Problem Solved

How do you solve a problem like your mother?

By Lee Ann “Sunny” Brown

Once again I am ignoring my mother’s text messages and phone calls. Oh, I read the texts and listen to her voicemails. I just don’t respond. Not right away, anyway. I wait. I’m waiting until I have all the right answers before I call her back. Because, you see, my mom is calling to tell me that she has all the answers and is a genius. She is taunting me.

Since my mom lives in Florida I thought it would be fun for us to do the word puzzles in the Sunday New York Times Magazine together. I take a picture of the puzzle and text it to her and then whenever we have each finished working it and have it all figured out we call each other and compare our answers. However, it quickly became a competition. My mom started texting me within minutes of me sending it that she had figured out the 3-point word, the one that uses all seven letters. I would text back that I had, literally, just found my pencil to start working on it. I would end up spending all my time searching for the 3-point word and she had already moved on to the next level. Excitedly, I would text her the next day, (or the next) that I had found it, too, only for her to reply that she was almost finished with the whole thing. 

I should have known better. I should have known that she has all the answers. She has always been a problem solver, which is why I have always called her for advice on all matters whether large or small. My mom has always had great deductive reasoning skills. She would make a great detective. She has been able to solve any crime, or mystery and figure out the answers to all of the little mysterious unexplained questions in life with little to no evidence that suggested, for instance, that I was the one who hid all those peas in the garbage can. Somehow she was always able to figure out who left the milk out, who forgot to close the door and let the cat out, who forgot to turn out the lights, who broke the vase, who broke the other vase, who spilled the Kool-Aid and stained the carpet, who played “Ding-Dong Ditch” on the neighbors, who left the stove on all night, and the list goes on and on. I, unfortunately, never seemed to get away with anything. And I did everything I could think of to cover my tracks of bad behavior and genuine accidents. I guess by treating both of those incidents the same I always presented myself as guilty whenever the inevitable questions would come. And, my mom was genius at this. It felt like the inquisition. She asked all the right questions. And, even though there were three of us kids, somehow, she was always able to identify the guilty party–mostly yours truly–to the correct crime. Her super powers of deduction were always my nemesis. And they remain so to this day, which is why I ignore her messages. Because, as I said, she is taunting me.

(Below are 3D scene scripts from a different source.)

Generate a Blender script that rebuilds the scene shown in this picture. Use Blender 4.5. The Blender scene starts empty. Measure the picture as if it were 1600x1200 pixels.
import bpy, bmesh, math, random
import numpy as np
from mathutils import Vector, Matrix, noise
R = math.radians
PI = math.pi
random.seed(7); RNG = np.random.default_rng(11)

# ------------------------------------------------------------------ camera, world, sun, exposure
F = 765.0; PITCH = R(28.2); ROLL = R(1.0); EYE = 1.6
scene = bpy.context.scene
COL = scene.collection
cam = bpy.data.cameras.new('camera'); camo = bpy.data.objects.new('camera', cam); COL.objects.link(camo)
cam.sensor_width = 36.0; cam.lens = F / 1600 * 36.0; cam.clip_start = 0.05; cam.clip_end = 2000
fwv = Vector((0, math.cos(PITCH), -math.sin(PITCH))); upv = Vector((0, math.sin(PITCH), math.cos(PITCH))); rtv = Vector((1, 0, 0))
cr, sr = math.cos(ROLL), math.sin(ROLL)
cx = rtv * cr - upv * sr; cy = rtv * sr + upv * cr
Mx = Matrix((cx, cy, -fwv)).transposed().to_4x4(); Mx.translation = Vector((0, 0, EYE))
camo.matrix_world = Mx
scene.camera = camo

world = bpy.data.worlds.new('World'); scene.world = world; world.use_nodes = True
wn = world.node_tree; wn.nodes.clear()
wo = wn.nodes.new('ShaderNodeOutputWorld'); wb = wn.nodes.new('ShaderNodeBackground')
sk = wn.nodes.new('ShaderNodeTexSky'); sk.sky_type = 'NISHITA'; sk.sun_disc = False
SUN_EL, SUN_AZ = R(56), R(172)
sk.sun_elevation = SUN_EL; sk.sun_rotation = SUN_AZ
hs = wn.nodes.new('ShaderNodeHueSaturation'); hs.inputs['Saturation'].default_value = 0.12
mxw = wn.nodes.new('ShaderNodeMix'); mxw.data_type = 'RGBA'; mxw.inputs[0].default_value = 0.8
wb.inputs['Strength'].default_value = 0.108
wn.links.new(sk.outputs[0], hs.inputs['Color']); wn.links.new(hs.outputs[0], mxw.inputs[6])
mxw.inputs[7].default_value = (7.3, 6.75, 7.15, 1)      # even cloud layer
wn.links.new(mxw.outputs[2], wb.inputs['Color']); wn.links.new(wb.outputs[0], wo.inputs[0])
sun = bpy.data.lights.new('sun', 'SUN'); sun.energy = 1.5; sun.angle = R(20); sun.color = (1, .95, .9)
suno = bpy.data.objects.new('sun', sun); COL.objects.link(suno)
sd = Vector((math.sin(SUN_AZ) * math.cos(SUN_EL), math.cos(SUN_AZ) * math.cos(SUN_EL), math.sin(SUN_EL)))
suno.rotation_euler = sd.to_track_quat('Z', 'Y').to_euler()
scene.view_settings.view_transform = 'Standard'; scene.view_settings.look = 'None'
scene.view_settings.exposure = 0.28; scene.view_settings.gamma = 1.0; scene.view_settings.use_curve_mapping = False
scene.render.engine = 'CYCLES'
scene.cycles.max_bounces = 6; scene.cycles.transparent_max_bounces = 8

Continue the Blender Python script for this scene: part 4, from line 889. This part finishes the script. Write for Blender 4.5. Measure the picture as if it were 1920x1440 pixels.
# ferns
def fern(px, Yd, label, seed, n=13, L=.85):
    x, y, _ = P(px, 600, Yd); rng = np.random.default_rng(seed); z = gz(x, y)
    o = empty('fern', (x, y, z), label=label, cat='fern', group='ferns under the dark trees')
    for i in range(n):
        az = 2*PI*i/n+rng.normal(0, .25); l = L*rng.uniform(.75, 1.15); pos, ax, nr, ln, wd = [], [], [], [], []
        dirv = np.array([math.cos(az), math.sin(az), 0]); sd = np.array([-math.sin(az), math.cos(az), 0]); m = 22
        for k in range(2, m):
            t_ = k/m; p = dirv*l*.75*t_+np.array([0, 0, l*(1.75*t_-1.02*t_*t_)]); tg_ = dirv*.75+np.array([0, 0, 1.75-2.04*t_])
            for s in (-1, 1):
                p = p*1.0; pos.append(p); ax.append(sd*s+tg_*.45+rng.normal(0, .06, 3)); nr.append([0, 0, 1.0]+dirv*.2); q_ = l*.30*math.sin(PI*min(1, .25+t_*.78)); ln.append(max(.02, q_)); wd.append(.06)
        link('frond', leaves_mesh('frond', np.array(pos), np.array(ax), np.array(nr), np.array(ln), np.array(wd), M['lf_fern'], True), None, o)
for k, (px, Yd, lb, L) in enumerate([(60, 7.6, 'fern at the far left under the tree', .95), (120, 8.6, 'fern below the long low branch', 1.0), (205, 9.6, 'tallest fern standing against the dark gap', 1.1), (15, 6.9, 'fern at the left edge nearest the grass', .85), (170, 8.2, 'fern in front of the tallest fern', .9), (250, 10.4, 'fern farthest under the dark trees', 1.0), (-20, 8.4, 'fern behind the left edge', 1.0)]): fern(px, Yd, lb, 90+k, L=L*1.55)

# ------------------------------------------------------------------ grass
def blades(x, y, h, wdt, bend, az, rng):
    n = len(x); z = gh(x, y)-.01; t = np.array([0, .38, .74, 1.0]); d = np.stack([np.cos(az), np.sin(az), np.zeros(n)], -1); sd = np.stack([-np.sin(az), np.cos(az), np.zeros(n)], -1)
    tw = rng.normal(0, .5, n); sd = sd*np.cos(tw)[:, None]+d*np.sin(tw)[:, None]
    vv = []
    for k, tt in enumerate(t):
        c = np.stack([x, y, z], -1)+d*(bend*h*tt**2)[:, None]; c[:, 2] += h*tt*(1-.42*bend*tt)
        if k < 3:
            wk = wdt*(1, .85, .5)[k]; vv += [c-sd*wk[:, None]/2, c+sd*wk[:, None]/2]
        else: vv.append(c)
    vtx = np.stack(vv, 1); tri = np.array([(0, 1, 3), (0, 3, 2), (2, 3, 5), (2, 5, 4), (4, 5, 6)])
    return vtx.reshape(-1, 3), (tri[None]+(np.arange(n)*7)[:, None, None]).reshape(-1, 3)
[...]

That it was what all her messages are about—she’s letting me know what level of the puzzle she is on—whether she is “expert” or has reached “genius.” Lately she has begun sending messages like “you better hurry if you want to catch up with me” and, “catch me if you can.” They have taken on a gloating, teasing tone. I can hear it even in her texts. Whenever my phone alerts me that I have received a message and I see that it is from my mom, I immediately begin to feel anxious. I know that she is letting me know how close she is to finishing the puzzle and checking to see how far behind her I am. I have to wait until I am in a state of calm before I read them and then I spend the rest of the day trying to think of different excuses I can tell her for why I haven’t been able to spend much time working on it, or why I have only reached the level “good” even though I’ve had all week to work on it. I have even started making anyone that comes over to my house, my daughter or my nieces, friends or neighbors who drop in—everyone must help work the puzzle so I can let my mom know that “I” am finally a “genius.” I start to feel like I did when I was trying to wriggle out of admitting guilt that I was, in fact, the one that put a dent in the car bumper. I’m trying to plan out my answers but, as always, she is one step ahead of the game.

In fact, it is taking me so long to finish the puzzles that I think my mom is starting to feel like she is just working them by herself instead of something we do together and I am afraid that she is going to lose interest if I don’t come up with a way to stay caught up with her.

So, for Mother’s Day I have decided to up my game and I have come up with a plan. From now on I am going to have all the answers worked out before I send her the puzzle. And then, whenever she sends me a smugly superior text message about how she is a genius, I will just text her back, “Same! I guess the apple doesn’t fall far from the tree!”